Knative hits version 1.0 for serverless apps on Kubernetes

Knative hits version 1.0 for serverless apps on Kubernetes

The Knative team has released version 1.0 of the open source platform for deploying and operating serverless cloud-native applications using Kubernetes.

Although Knative is already widely deployed, becoming the most widely-installed serverless layer on Kubernetes, reaching Knative 1.0 is still hailed as an important milestone by the project team, which announced the release on the Knative blog.

As explained by the project team, Knative is composed of a number of components that are versioned together, but those components have different levels of maturity — ranging from experimental to already generally available. As it is desirable to keep the versions used in Knative in sync, the decision was made to move all components to version 1.0. General availability levels are marked for components individually.

This highlights the challenge the Knative team had in figuring out what the bar for 1.0 was, as many of its components have been production-ready for some time now. However, it is important for users to have a single number to help understand what they have installed and what works together. The Knative project infrastructure is also designed to manage a single version number, the team said.
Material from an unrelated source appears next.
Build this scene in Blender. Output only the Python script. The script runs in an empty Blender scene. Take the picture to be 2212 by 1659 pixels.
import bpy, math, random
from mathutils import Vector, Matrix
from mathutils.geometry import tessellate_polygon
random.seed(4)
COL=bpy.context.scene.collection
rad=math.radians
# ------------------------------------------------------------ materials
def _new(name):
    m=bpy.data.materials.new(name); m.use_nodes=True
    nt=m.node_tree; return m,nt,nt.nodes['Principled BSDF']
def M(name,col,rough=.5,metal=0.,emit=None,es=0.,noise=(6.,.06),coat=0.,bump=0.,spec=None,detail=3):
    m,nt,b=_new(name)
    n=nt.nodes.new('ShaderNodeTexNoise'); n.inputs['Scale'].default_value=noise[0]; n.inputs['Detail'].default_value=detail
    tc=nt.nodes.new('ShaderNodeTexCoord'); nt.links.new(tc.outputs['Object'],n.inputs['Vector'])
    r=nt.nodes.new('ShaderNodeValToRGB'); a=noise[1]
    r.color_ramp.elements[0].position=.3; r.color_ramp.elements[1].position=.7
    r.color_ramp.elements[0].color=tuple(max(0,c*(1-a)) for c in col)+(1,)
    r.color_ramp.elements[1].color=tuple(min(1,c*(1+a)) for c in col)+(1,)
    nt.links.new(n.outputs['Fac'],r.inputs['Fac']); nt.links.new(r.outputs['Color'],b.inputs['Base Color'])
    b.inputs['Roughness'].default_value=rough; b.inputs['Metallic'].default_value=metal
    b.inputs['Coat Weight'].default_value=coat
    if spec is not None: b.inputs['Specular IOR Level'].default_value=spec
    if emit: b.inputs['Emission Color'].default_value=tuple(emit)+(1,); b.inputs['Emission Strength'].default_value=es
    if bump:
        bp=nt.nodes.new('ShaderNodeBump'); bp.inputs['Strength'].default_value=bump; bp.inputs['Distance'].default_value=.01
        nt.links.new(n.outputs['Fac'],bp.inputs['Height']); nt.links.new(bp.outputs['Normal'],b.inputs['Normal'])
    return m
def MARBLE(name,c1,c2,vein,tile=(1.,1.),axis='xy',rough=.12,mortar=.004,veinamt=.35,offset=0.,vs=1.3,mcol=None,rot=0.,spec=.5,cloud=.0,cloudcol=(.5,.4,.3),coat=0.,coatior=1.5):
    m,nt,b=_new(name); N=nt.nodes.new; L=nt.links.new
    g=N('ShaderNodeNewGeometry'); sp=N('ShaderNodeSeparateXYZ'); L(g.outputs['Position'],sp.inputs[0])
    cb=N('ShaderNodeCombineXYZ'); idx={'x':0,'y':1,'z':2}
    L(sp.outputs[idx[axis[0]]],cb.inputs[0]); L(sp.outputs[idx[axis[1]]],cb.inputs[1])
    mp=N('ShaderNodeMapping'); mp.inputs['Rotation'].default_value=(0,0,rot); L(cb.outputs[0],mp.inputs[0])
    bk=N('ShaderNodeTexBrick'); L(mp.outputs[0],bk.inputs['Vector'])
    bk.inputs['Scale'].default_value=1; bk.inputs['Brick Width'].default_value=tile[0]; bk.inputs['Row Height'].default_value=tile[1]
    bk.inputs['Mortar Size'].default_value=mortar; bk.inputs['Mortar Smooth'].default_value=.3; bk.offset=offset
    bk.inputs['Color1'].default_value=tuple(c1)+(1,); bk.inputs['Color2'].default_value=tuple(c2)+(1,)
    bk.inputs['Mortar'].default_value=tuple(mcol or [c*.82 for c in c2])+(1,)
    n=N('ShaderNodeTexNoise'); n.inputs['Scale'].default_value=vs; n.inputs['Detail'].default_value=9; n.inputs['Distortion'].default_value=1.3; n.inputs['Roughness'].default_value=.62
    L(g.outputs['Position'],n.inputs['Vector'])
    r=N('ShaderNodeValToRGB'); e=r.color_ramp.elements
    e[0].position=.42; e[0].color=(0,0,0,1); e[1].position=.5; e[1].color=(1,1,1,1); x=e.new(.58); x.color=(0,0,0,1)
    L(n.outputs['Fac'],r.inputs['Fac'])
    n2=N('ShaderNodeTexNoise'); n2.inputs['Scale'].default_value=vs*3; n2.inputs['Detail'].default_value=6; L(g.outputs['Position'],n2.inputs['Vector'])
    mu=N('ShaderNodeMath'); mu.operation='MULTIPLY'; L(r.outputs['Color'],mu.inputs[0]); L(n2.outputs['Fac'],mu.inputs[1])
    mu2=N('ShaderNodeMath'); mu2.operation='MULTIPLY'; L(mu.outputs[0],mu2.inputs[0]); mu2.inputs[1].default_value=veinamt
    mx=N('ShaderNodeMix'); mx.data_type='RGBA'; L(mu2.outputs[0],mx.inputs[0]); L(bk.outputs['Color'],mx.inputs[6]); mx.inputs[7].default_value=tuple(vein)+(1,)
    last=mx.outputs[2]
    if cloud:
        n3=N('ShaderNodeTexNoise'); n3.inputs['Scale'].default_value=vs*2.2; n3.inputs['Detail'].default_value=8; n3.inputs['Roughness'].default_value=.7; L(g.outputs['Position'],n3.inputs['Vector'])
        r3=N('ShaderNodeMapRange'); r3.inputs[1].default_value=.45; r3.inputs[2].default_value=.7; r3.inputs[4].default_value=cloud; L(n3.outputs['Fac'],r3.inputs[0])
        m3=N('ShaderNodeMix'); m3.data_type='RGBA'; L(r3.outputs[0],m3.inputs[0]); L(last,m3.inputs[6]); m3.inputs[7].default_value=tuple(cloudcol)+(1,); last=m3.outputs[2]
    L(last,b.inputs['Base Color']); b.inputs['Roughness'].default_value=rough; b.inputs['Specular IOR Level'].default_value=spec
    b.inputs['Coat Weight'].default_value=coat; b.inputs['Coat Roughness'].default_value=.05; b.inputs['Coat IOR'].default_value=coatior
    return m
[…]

As of November 2, all the repositories covered in the release train will have a 1.0 release. The core components (Serving, Eventing) will be generally available (GA), while extension components such as plugins will either be in Alpha, Beta, or GA state. The respective maturity level will be published on the README.md or documentation pages for each component.

The Knative project was started by Google in 2018, with the aim of systemising best practices in cloud-native application development. It pulls together an essential set of components necessary to build and run serverless applications on Kubernetes.

Knative allows developers to create a service by packaging code as a container image and deploying it using Knative. The code will only run when it needs to perform some process, with Knative starting and stopping instances automatically. Resources are not consumed unless the code is running.

Knative was developed in partnership with companies such as IBM, Red Hat, SAP, VMware and over 50 others. Google offers Cloud Run for Anthos as a managed Knative service and has stated it will be Knative 1.0 conformant.